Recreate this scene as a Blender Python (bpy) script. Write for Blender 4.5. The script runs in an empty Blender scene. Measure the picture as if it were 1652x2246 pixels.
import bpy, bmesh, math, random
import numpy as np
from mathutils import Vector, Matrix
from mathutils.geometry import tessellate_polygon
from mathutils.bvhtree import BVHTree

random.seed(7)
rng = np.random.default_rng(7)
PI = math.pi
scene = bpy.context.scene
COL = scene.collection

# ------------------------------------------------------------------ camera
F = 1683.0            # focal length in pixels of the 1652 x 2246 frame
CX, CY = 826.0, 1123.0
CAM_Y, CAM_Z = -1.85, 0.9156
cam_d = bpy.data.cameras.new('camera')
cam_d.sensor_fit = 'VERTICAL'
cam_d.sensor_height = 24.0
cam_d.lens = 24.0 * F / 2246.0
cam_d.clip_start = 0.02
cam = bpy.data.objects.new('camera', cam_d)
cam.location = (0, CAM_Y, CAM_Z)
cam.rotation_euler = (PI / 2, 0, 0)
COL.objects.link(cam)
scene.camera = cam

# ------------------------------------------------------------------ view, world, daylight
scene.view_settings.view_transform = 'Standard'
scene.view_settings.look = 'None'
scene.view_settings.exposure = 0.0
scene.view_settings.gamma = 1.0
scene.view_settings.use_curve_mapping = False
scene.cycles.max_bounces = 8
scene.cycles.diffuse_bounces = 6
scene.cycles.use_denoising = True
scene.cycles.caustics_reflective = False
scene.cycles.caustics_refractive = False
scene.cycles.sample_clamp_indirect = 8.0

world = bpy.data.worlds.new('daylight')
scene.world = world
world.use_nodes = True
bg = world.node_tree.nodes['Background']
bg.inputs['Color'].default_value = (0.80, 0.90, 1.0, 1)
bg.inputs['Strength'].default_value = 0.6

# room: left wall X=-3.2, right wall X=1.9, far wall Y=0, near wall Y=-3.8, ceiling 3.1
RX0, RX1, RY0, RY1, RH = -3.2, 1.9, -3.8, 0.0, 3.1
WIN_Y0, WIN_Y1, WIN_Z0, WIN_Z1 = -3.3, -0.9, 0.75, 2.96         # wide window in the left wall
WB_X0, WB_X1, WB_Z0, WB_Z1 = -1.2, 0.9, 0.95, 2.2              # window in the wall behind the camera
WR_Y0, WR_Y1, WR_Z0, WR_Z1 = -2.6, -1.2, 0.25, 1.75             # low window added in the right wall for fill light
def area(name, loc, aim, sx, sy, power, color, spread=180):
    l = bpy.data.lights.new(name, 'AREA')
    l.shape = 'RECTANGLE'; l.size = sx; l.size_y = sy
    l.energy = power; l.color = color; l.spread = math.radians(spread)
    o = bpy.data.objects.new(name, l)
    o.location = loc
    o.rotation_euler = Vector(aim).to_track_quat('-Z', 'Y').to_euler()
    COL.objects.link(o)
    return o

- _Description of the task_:
Every line of the data above should be copied exactly.

- _Task result_:
Recreate this scene as a Blender Python (bpy) script. Write for Blender 4.5. The script runs in an empty Blender scene. Measure the picture as if it were 1652x2246 pixels.
import bpy, bmesh, math, random
import numpy as np
from mathutils import Vector, Matrix
from mathutils.geometry import tessellate_polygon
from mathutils.bvhtree import BVHTree

random.seed(7)
rng = np.random.default_rng(7)
PI = math.pi
scene = bpy.context.scene
COL = scene.collection

# ------------------------------------------------------------------ camera
F = 1683.0            # focal length in pixels of the 1652 x 2246 frame
CX, CY = 826.0, 1123.0
CAM_Y, CAM_Z = -1.85, 0.9156
cam_d = bpy.data.cameras.new('camera')
cam_d.sensor_fit = 'VERTICAL'
cam_d.sensor_height = 24.0
cam_d.lens = 24.0 * F / 2246.0
cam_d.clip_start = 0.02
cam = bpy.data.objects.new('camera', cam_d)
cam.location = (0, CAM_Y, CAM_Z)
cam.rotation_euler = (PI / 2, 0, 0)
COL.objects.link(cam)
scene.camera = cam

# ------------------------------------------------------------------ view, world, daylight
scene.view_settings.view_transform = 'Standard'
scene.view_settings.look = 'None'
scene.view_settings.exposure = 0.0
scene.view_settings.gamma = 1.0
scene.view_settings.use_curve_mapping = False
scene.cycles.max_bounces = 8
scene.cycles.diffuse_bounces = 6
scene.cycles.use_denoising = True
scene.cycles.caustics_reflective = False
scene.cycles.caustics_refractive = False
scene.cycles.sample_clamp_indirect = 8.0

world = bpy.data.worlds.new('daylight')
scene.world = world
world.use_nodes = True
bg = world.node_tree.nodes['Background']
bg.inputs['Color'].default_value = (0.80, 0.90, 1.0, 1)
bg.inputs['Strength'].default_value = 0.6

# room: left wall X=-3.2, right wall X=1.9, far wall Y=0, near wall Y=-3.8, ceiling 3.1
RX0, RX1, RY0, RY1, RH = -3.2, 1.9, -3.8, 0.0, 3.1
WIN_Y0, WIN_Y1, WIN_Z0, WIN_Z1 = -3.3, -0.9, 0.75, 2.96         # wide window in the left wall
WB_X0, WB_X1, WB_Z0, WB_Z1 = -1.2, 0.9, 0.95, 2.2              # window in the wall behind the camera
WR_Y0, WR_Y1, WR_Z0, WR_Z1 = -2.6, -1.2, 0.25, 1.75             # low window added in the right wall for fill light
def area(name, loc, aim, sx, sy, power, color, spread=180):
    l = bpy.data.lights.new(name, 'AREA')
    l.shape = 'RECTANGLE'; l.size = sx; l.size_y = sy
    l.energy = power; l.color = color; l.spread = math.radians(spread)
    o = bpy.data.objects.new(name, l)
    o.location = loc
    o.rotation_euler = Vector(aim).to_track_quat('-Z', 'Y').to_euler()
    COL.objects.link(o)
    return o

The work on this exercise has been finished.